Миру «негодяев» противопоставлен мир «храбрецов», таких как поручик Осипов, солдаты Филиппенко и Данил Жилин, которых в воспоминаниях Соседо-ва оказывается гораздо меньше. Среди этой категории особое место принадлежит Аркадию Савину - «конквистадору», «романтику и певцу». Однако атмосфера войны превращает эти качества в безжалостность и бесшабашность, чего пока не осознает юный герой, но интуитивно выражает через сравнение фигуры стоящего на площадке борнепоезда Аркадия с «мрачной статуей на машине войны» [Там же, с. 138]. Помимо этих двух категорий, существовал мир простых людей: солдат, крестьян, к которым Николай относился с симпатией и интересом, но всегда чувствовал себя при этом чужим: «Я проводил свое время с солдатами, но они относились ко мне с известной осторожностью, потому что я не понимал очень многих и чрезвычайно, по их мнению, простых вещей. Кроме того, я не умел разговаривать с крестьянами и вообще в их глазах был каким-то русским иностранцем» [Там же, с. 128]. Война словно закрепляет позицию героя как «чужого» не только в его отношении к окружающему миру, но и в отношении этого мира к нему. В итоге в его воспоминаниях разнообразие личных впечатлений объединяется в общую картину Гражданской войны как антимир, «неправильный и неестественный»: «как только я слышал запах перегоревшего каменного угля, я тотчас представлял себе начало моей службы на бронепоезде . Синельниково, покрытое снегом, трупы махновцев, повешенных на телеграфных столбах, - замерзшие твердые тела, качающиеся на зимнем ветру и ударяющиеся о дерево столбов с тупым легким звуком, - селение, чернеющее за вокзалом, свистки паровозов, звучавшие, как сигналы бедствия ...» [Там же, с. 136]. В дальнейшем жизненный опыт все больше утверждает его взгляд на реальность как на антимир.

Особенной остротой внутреннего неприятия отличается изображение других в «Ночных дорогах». Здесь галерея персонажей уже практически целиком состоит из маргинальных фигур. Причем к категории маргиналов принадлежат не только представители «дна», но и министры, священники, генералы, поведение которых

в опыте героя предстает нарушением нравственных норм, т.е. вписывает их в парадигму антимира. Приведем для наглядности один из примеров, в котором я-повествователь вспоминает собственные наблюдения за «экономным» министром финансов: «Я знал наружность этого министра, потому что как-то стоял со своим автомобилем в очереди у Сената, в котором проходило ночное заседание.

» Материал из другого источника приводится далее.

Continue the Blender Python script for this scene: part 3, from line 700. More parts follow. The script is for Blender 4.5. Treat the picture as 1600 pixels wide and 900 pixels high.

Но в последнюю минуту во двор Сената въехало несколько автобусов, на которых сенаторы отбыли домой. Когда последний автобус с надписью "цена проезда 3 франка" уже отходил, из двора Сената вышел министр финансов и, увидя отходящий автобус, побежал за ним сколько было сил; я не мог удержаться от смеха, но мои товарищи ругали его последними словами за скупость. С той ночи я хорошо запомнил. его фигуру, живот, одышку, расстегнутую шубу, в которой он был тогда, и беспокойно-тупое выражение его лица» [Газданов 1996, т. I, с. 476]. В этом ироническом описании отчетливо проявлена позиция героя-повествователя по отношению к наблюдаемым им картинам парижской жизни как постороннего аналитика, скорее, судящего, чем сочувствующего наблюдаемой им панораме «человеческого падения».

В «Ночных дорогах» есть ряд собственно пародийных ситуаций. Одна из самых ярких - коммуникативный конфликт двух русских шоферов Ивана Петровича и Ивана Николаевича, пародирующий ссору гоголевских Ивана Ивановича и Ивана Никифоровича. Аллюзия на гоголевских героев содержится не только в повторяющихся именах персонажей Газданова, но и в ремарке повествователя, относящейся к Ивану Петровичу, который «один раз вскользь сказал, что считает Гоголя хорошим писателем» [Там же, с. 613]. В контексте этого замечания бесплодные политические споры двух газдановских персонажей приобретают характер «литературного поведения» не только на уровне авторского плана, что маркировано именной тавтологией, но на их собственном уровне - как подсознательное копирование гоголевских типов: «Меня особенно поразили, в начале моего знакомства с Иваном Петровичем и Иваном Николаевичем, то остервенение и та страстность, с которыми они спорили при мне о зависимости между государством и частной собственностью и о возможности правительственного контроля над капиталом.

- Я не могу допустить этого незаконного вмешательства, - говорил Иван Петрович, - никогда, Иван Николаевич, вы слышите, никогда. Если нужно, мы будем защищать наши права с оружием в руках.

- Я как государственно мыслящий человек, - сказал Иван Николаевич, считаю и буду считать, что благо коллектива бесконечно выше и важнее прав индивидуума. Вы захватили Бог знает какими путями колоссальные суммы денег, и вы пользуетесь ими.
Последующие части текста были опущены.